(Scene script records)
________________________

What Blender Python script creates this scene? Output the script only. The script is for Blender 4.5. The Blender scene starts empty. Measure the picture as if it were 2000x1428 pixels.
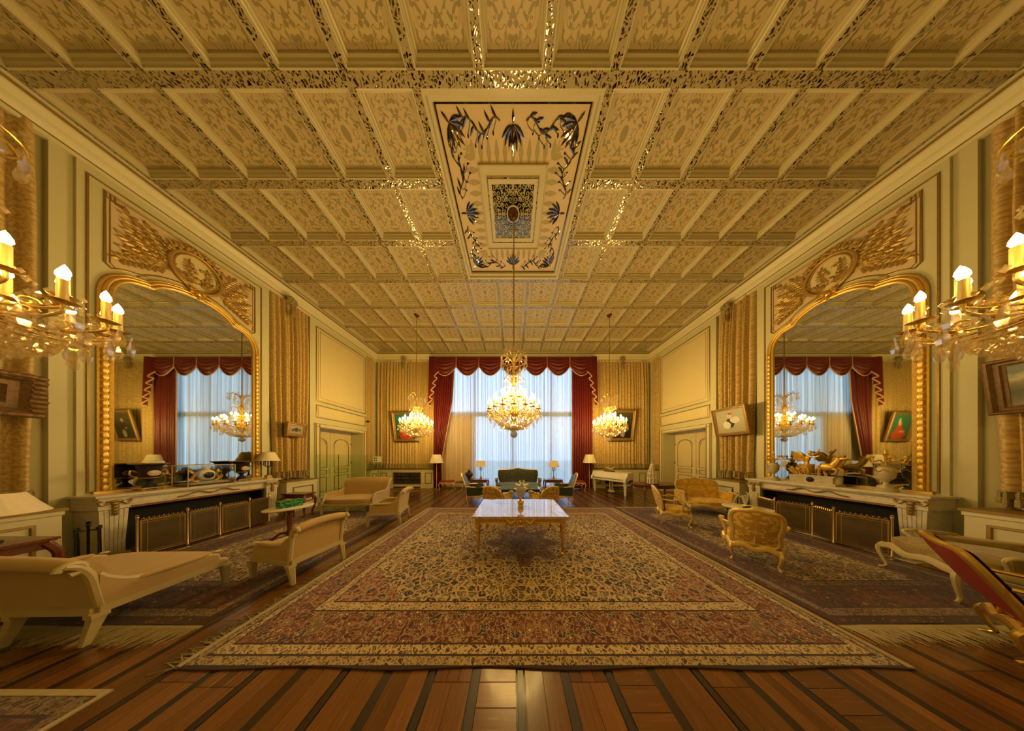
import bpy, math, random
from math import sin, cos, pi, radians, sqrt, atan2, hypot
from mathutils import Matrix, Vector
random.seed(7)
SC = bpy.context.scene
COL = SC.collection

# ---------------------------------------------------------------- camera, sky, exposure
cam_d = bpy.data.cameras.new('camera')
cam = bpy.data.objects.new('camera', cam_d); COL.objects.link(cam)
cam.location = (0, 0, 1.8); cam.rotation_euler = (pi/2, 0, 0)
cam_d.sensor_width = 36.0; cam_d.lens = 6.0
cam_d.shift_x = -0.001; cam_d.shift_y = 0.087
cam_d.clip_start = 0.02; cam_d.clip_end = 300
SC.camera = cam
world = bpy.data.worlds.new('daylight'); SC.world = world
world.use_nodes = True
wb = world.node_tree.nodes['Background']
wb.inputs[0].default_value = (0.50, 0.68, 1.0, 1); wb.inputs[1].default_value = 3.7
vs = SC.view_settings
vs.view_transform = 'Standard'; vs.look = 'None'; vs.gamma = 1.0; vs.use_curve_mapping = False
vs.exposure = 0.12
SC.cycles.max_bounces = 6; SC.cycles.diffuse_bounces = 2; SC.cycles.glossy_bounces = 4; SC.cycles.use_light_tree = False; SC.cycles.adaptive_threshold = 0.025
SC.cycles.transmission_bounces = 6; SC.cycles.transparent_max_bounces = 14
SC.cycles.sample_clamp_indirect = 6.0; SC.cycles.caustics_reflective = False; SC.cycles.caustics_refractive = False
FLAME, FLAME_NEAR = 400.0, 55.0     # brightness of the candle bulbs; the two near chandeliers are dimmed

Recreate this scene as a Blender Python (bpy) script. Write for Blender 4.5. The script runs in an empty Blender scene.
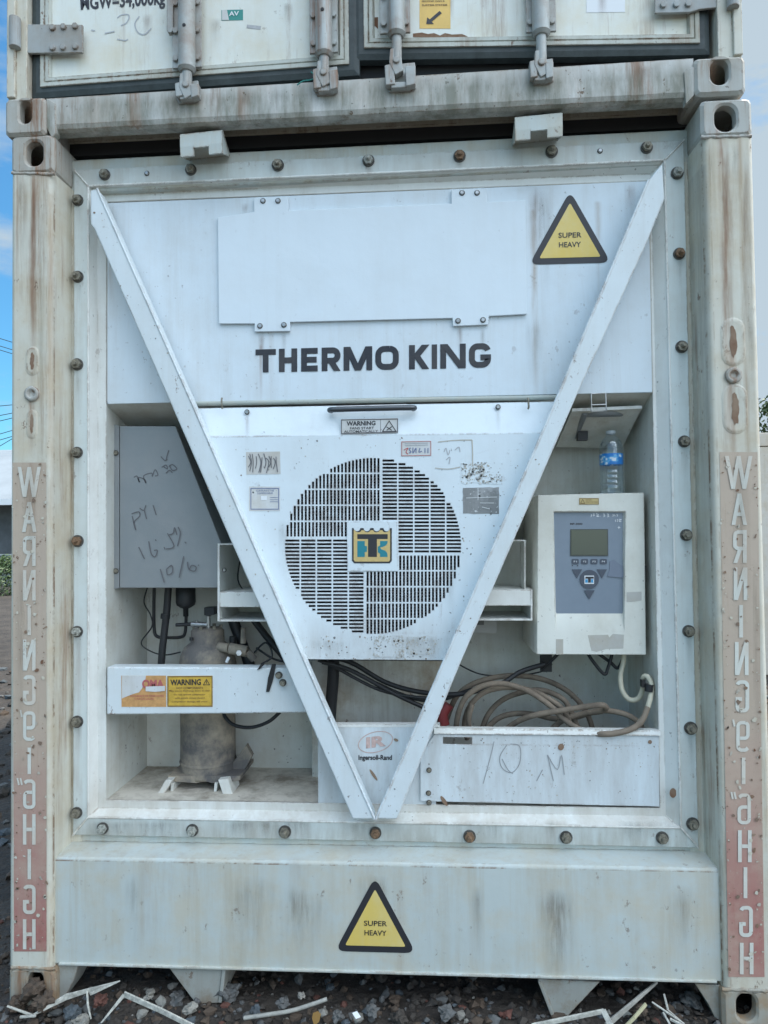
import bpy, bmesh, math, random
from math import radians as rad, sin, cos, pi
from mathutils import Vector, Matrix, noise
S = bpy.context.scene
C = S.collection
random.seed(7)

# ------------------------------------------------------------------ camera, sky, sun, exposure
CAM = Vector((0.183, -2.32, 1.532)); YAW, PITCH, ROLL, F = rad(3.69), rad(1.67), rad(-0.70), 719.6
_f = Vector((-sin(YAW) * cos(PITCH), cos(YAW) * cos(PITCH), sin(PITCH)))
_r0 = Vector((cos(YAW), sin(YAW), 0)); _u0 = _r0.cross(_f)
_r = cos(ROLL) * _r0 + sin(ROLL) * _u0
_u = -sin(ROLL) * _r0 + cos(ROLL) * _u0
cd = bpy.data.cameras.new('camera'); cam = bpy.data.objects.new('camera', cd); C.objects.link(cam)
cam.matrix_world = Matrix(((_r.x, _u.x, -_f.x, CAM.x), (_r.y, _u.y, -_f.y, CAM.y), (_r.z, _u.z, -_f.z, CAM.z), (0, 0, 0, 1)))
cd.sensor_fit = 'VERTICAL'; cd.sensor_height = 36; cd.lens = F / 1024 * 36
cd.clip_start = 0.05; cd.clip_end = 2000
S.camera = cam

SUN_EL, SUN_AZ = rad(66), rad(58)          # azimuth measured from +Y (behind the containers) towards +X
W = bpy.data.worlds.new('World'); S.world = W; W.use_nodes = True
nt = W.node_tree; N = nt.nodes; L = nt.links
for n in list(N): N.remove(n)
out = N.new('ShaderNodeOutputWorld'); bg = N.new('ShaderNodeBackground'); bg.inputs[1].default_value = 0.10
sky = N.new('ShaderNodeTexSky'); sky.sky_type = 'NISHITA'; sky.sun_disc = False
sky.sun_elevation = SUN_EL; sky.sun_rotation = SUN_AZ; sky.altitude = 50; sky.dust_density = 0.4; sky.ozone_density = 2.0
tc = N.new('ShaderNodeTexCoord'); mp = N.new('ShaderNodeMapping'); mp.inputs['Scale'].default_value = (1.0, 1.0, 2.6)
mp.inputs['Location'].default_value = (1.75, 0.9, 2.3)
nz = N.new('ShaderNodeTexNoise'); nz.inputs['Scale'].default_value = 2.1; nz.inputs['Detail'].default_value = 9; nz.inputs['Roughness'].default_value = 0.6
rp = N.new('ShaderNodeValToRGB'); rp.color_ramp.elements[0].position = 0.52; rp.color_ramp.elements[1].position = 0.64
mx = N.new('ShaderNodeMixRGB'); cz = N.new('ShaderNodeMixRGB'); cz.inputs[1].default_value = (2.5, 3.05, 3.5, 1); cz.inputs[2].default_value = (13.2, 14.9, 16.9, 1)
mr = N.new('ShaderNodeMapRange'); mr.inputs[1].default_value = .12; mr.inputs[2].default_value = .75
d2 = N.new('ShaderNodeVectorMath'); d2.operation = 'DOT_PRODUCT'; d2.inputs[1].default_value = (.45, -.60, .66)
ms_ = N.new('ShaderNodeMixRGB'); ms_.blend_type = 'MULTIPLY'; ms_.inputs[0].default_value = 1; cs_ = N.new('ShaderNodeMixRGB'); cs_.inputs[1].default_value = (.40, .80, .92, 1); cs_.inputs[2].default_value = (1, 1.06, 1, 1)
L.new(tc.outputs['Generated'], d2.inputs[0]); L.new(d2.outputs['Value'], mr.inputs[0]); L.new(mr.outputs[0], cs_.inputs[0]); L.new(sky.outputs[0], ms_.inputs[1]); L.new(cs_.outputs[0], ms_.inputs[2]); L.new(mr.outputs[0], cz.inputs[0]); L.new(cz.outputs[0], mx.inputs[2]); L.new(tc.outputs['Generated'], mp.inputs[0]); L.new(mp.outputs[0], nz.inputs['Vector']); dt = N.new('ShaderNodeVectorMath'); dt.operation = 'DOT_PRODUCT'; dt.inputs[1].default_value = (.17, .03, .14)
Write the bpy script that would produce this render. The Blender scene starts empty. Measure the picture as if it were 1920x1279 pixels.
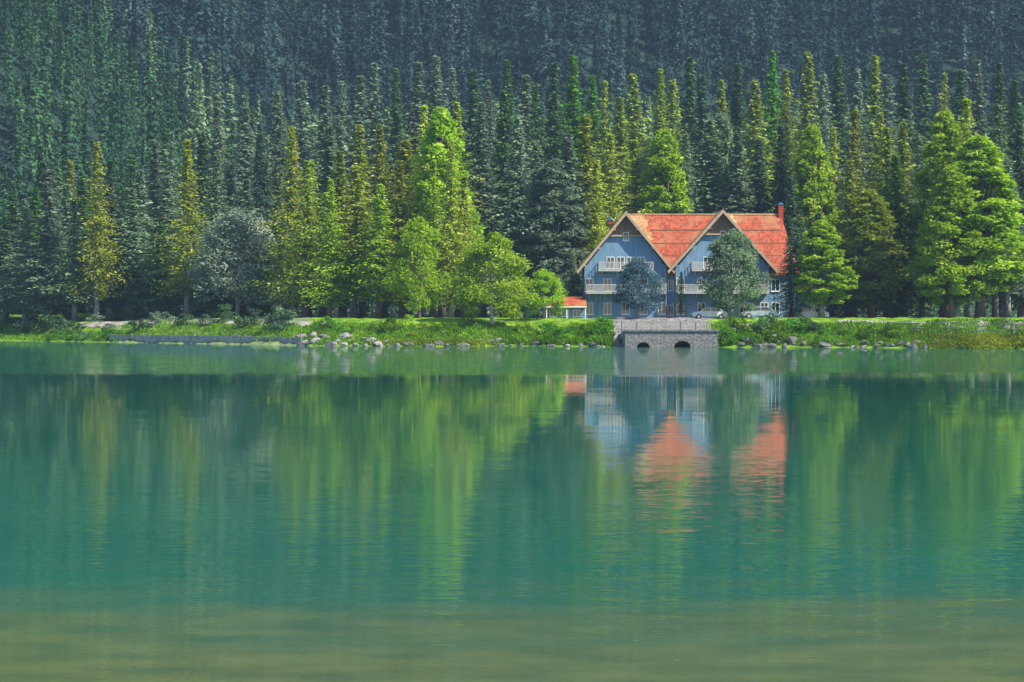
import bpy, bmesh, math, random
import numpy as np
from mathutils import Vector, Matrix
R = math.radians
random.seed(7); rng = np.random.default_rng(11)
S = bpy.context.scene

# ------------------------------------------------------------------ camera
F = 4330.0                      # focal length in photo pixels (photo 1920 wide)
HOR = 600.0; CAMZ = 3.0         # horizon row, camera height over the lake
cam = bpy.data.cameras.new('camera'); co = bpy.data.objects.new('camera', cam)
S.collection.objects.link(co); S.camera = co
cam.sensor_width = 36; cam.lens = 36*F/1920
co.location = (0, 0, CAMZ); co.rotation_euler = (R(90), 0, 0)
cam.shift_y = -(639.5-HOR)/1920
cam.clip_start = 0.5; cam.clip_end = 6000
# ------------------------------------------------------------------ light
SUN_EL, SUN_AZ = 47.0, 119.0    # azimuth clockwise from +Y (away from camera): sun from the right
w = bpy.data.worlds.new('World'); S.world = w; w.use_nodes = True
nt = w.node_tree; bg = nt.nodes['Background']
sky = nt.nodes.new('ShaderNodeTexSky'); sky.sky_type = 'NISHITA'; sky.sun_disc = False
sky.sun_elevation = R(SUN_EL); sky.sun_rotation = R(SUN_AZ); sky.altitude = 1200
nt.links.new(sky.outputs[0], bg.inputs[0]); bg.inputs[1].default_value = 0.12
sl = bpy.data.lights.new('sun', 'SUN'); so = bpy.data.objects.new('sun', sl)
S.collection.objects.link(so); sl.energy = 5.0; sl.angle = R(0.6); sl.color = (1, .90, .72)
sd = Vector((math.sin(R(SUN_AZ))*math.cos(R(SUN_EL)), math.cos(R(SUN_AZ))*math.cos(R(SUN_EL)), math.sin(R(SUN_EL))))
so.rotation_euler = sd.to_track_quat('Z', 'Y').to_euler()
S.view_settings.view_transform = 'Standard'; S.view_settings.look = 'None'
S.view_settings.exposure = 1.08; S.view_settings.gamma = 1
S.cycles.max_bounces = 5; S.cycles.diffuse_bounces = 2; S.cycles.glossy_bounces = 2
S.cycles.transmission_bounces = 3; S.cycles.volume_bounces = 0; S.cycles.use_denoising = True
S.cycles.caustics_reflective = False; S.cycles.caustics_refractive = False
S.cycles.use_adaptive_sampling = True; S.cycles.adaptive_threshold = 0.02

# ------------------------------------------------------------------ helpers
def link(o, parent=None):
    S.collection.objects.link(o)
    if parent: o.parent = parent
    return o
def tag(o, label=None, cat=None, group=None, kind=None):
    if label: o['label'] = label
    if cat: o['category'] = cat
    if group: o['group'] = group
    if kind: o['kind'] = kind
    return o
def empty(name, loc, rz=0):
    o = bpy.data.objects.new(name, None); o.empty_display_size = 1
    o.location = loc; o.rotation_euler = (0, 0, rz); return link(o)

def mat(name, col, rough=.8, noise=0, nscale=1.0, col2=None, spec=.3, metal=0, bump=0, bscale=10, stretch=None, attr=None):
    m = bpy.data.materials.new(name); m.use_nodes = True; n = m.node_tree.nodes; L = m.node_tree.links
    b = n['Principled BSDF']; b.inputs['Roughness'].default_value = rough
    b.inputs['Specular IOR Level'].default_value = spec; b.inputs['Metallic'].default_value = metal
    b.inputs['Base Color'].default_value = (*col, 1)
    tc = n.new('ShaderNodeTexCoord'); src = tc.outputs['Object']
    if stretch:
        mp = n.new('ShaderNodeMapping'); mp.inputs['Scale'].default_value = stretch
        L.new(src, mp.inputs[0]); src = mp.outputs[0]
    if col2:
        t = n.new('ShaderNodeTexNoise'); t.inputs['Scale'].default_value = nscale; t.inputs['Detail'].default_value = 6
        L.new(src, t.inputs[0])
        r = n.new('ShaderNodeMapRange'); r.inputs[1].default_value = .35; r.inputs[2].default_value = .65
        L.new(t.outputs[0], r.inputs[0])
        mx = n.new('ShaderNodeMix'); mx.data_type = 'RGBA'
        mx.inputs[6].default_value = (*col, 1); mx.inputs[7].default_value = (*col2, 1)
        L.new(r.outputs[0], mx.inputs[0]); L.new(mx.outputs[2], b.inputs['Base Color'])
    if bump:
        t2 = n.new('ShaderNodeTexNoise'); t2.inputs['Scale'].default_value = bscale; t2.inputs['Detail'].default_value = 5
        L.new(src, t2.inputs[0])
        bp = n.new('ShaderNodeBump'); bp.inputs['Strength'].default_value = bump; bp.inputs['Distance'].default_value = .1
        L.new(t2.outputs[0], bp.inputs['Height']); L.new(bp.outputs[0], b.inputs['Normal'])
    return m

def leafmat(name, dark, light, tip=None, trans=.25):
    """foliage: colour varies from leaf cluster to leaf cluster (face attribute 'tint') and from tree to tree"""
    m = bpy.data.materials.new(name); m.use_nodes = True; n = m.node_tree.nodes; L = m.node_tree.links
    b = n['Principled BSDF']; b.inputs['Roughness'].default_value = .85; b.inputs['Specular IOR Level'].default_value = .04
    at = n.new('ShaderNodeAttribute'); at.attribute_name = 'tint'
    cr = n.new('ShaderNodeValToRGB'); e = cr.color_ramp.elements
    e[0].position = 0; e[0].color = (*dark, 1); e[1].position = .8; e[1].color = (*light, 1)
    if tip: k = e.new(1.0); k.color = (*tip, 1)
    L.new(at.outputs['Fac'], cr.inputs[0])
    oi = n.new('ShaderNodeObjectInfo')
    mr = n.new('ShaderNodeMapRange'); mr.inputs[3].default_value = .75; mr.inputs[4].default_value = 1.25
    L.new(oi.outputs['Random'], mr.inputs[0])
    mr2 = n.new('ShaderNodeMapRange'); mr2.inputs[3].default_value = .494; mr2.inputs[4].default_value = .515
    L.new(oi.outputs['Random'], mr2.inputs[0])
    hs = n.new('ShaderNodeHueSaturation'); L.new(mr.outputs[0], hs.inputs['Value']); L.new(cr.outputs[0], hs.inputs['Color'])
    L.new(mr2.outputs[0], hs.inputs['Hue'])
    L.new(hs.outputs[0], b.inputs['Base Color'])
    tr = n.new('ShaderNodeBsdfTranslucent'); L.new(hs.outputs[0], tr.inputs[0])
    ms = n.new('ShaderNodeMixShader'); ms.inputs[0].default_value = trans
    L.new(b.outputs[0], ms.inputs[1]); L.new(tr.outputs[0], ms.inputs[2])
    L.new(ms.outputs[0], n['Material Output'].inputs['Surface'])
    return m

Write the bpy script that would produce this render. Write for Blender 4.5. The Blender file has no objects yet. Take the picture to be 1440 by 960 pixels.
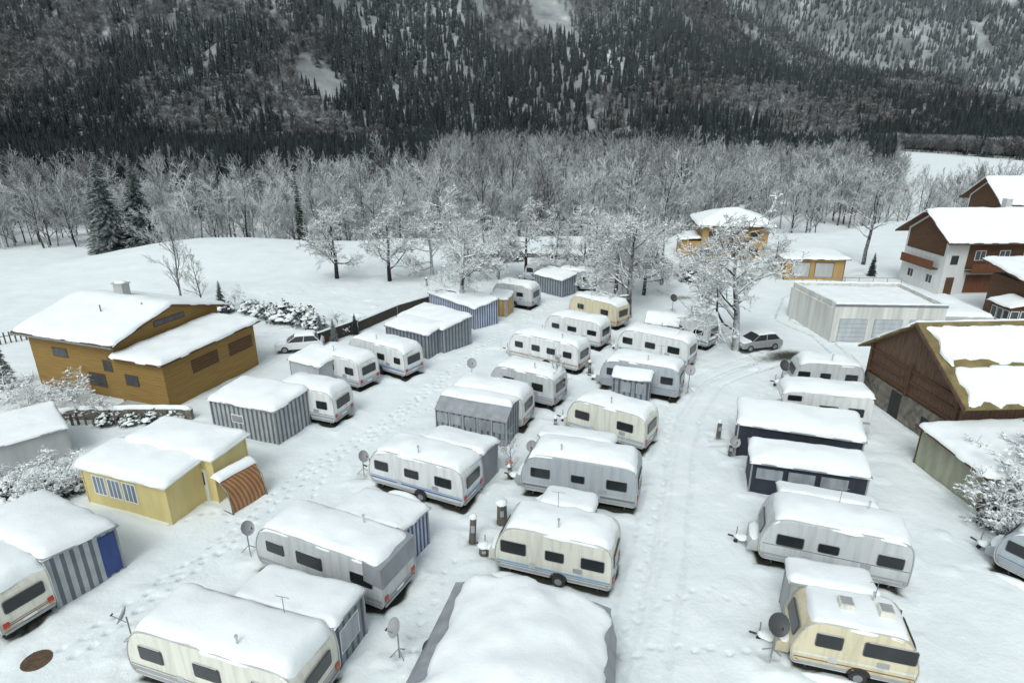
import bpy, math, random, numpy as np, time
from mathutils import Vector, noise
T0=time.time()
random.seed(7)
sc=bpy.context.scene
# ------------------------------------------------------------------ survey
CH=20.0; P=math.radians(20); F=858.0
def G(px,py,z=0.0):
    """photogrammetric survey: photo measurement of a point at height z -> metres on the site"""
    dx=(px-720)/F; dy=-(py-480)/F
    ry=math.cos(P)+dy*math.sin(P); rz=-math.sin(P)+dy*math.cos(P)
    t=(z-CH)/rz
    return Vector((dx*t,ry*t,z))
def frac(a): return a-np.floor(a)
def vnoise(x,y,s,seed=0):
    x=np.asarray(x,dtype=float)/s; y=np.asarray(y,dtype=float)/s
    xi=np.floor(x); yi=np.floor(y); u=x-xi; v=y-yi
    u=u*u*(3-2*u); v=v*v*(3-2*v)
    h=lambda i,j: frac(np.sin(i*127.1+j*311.7+seed*74.7)*43758.5453)
    return (h(xi,yi)*(1-u)+h(xi+1,yi)*u)*(1-v)+(h(xi,yi+1)*(1-u)+h(xi+1,yi+1)*u)*v
def sstep(t):
    t=np.clip(t,0,1); return t*t*(3-2*t)
def zg(x,y):
    x=np.asarray(x,dtype=float); y=np.asarray(y,dtype=float)
    e=np.interp(x,[-300,-120,-72,-55,-35,-20,60,80,400],[62,68,80,106,103,108,114,128,170])
    z=-5.0*sstep((y-e)/16)
    z=z+1.6*np.exp(-(((x+47)/16)**2+((y-94)/14)**2))
    return z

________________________

What to produce: Copy, word for word, the entries above from the first line to the line that holds "COL = SC.collection". Drop the pictures.

Answer to the exercise:
What Blender Python script creates this scene? Output the script only. The script is for Blender 4.5. The Blender scene starts empty. Measure the picture as if it were 2000x1428 pixels.
import bpy, math, random
from math import sin, cos, pi, radians, sqrt, atan2, hypot
from mathutils import Matrix, Vector
random.seed(7)
SC = bpy.context.scene
COL = SC.collection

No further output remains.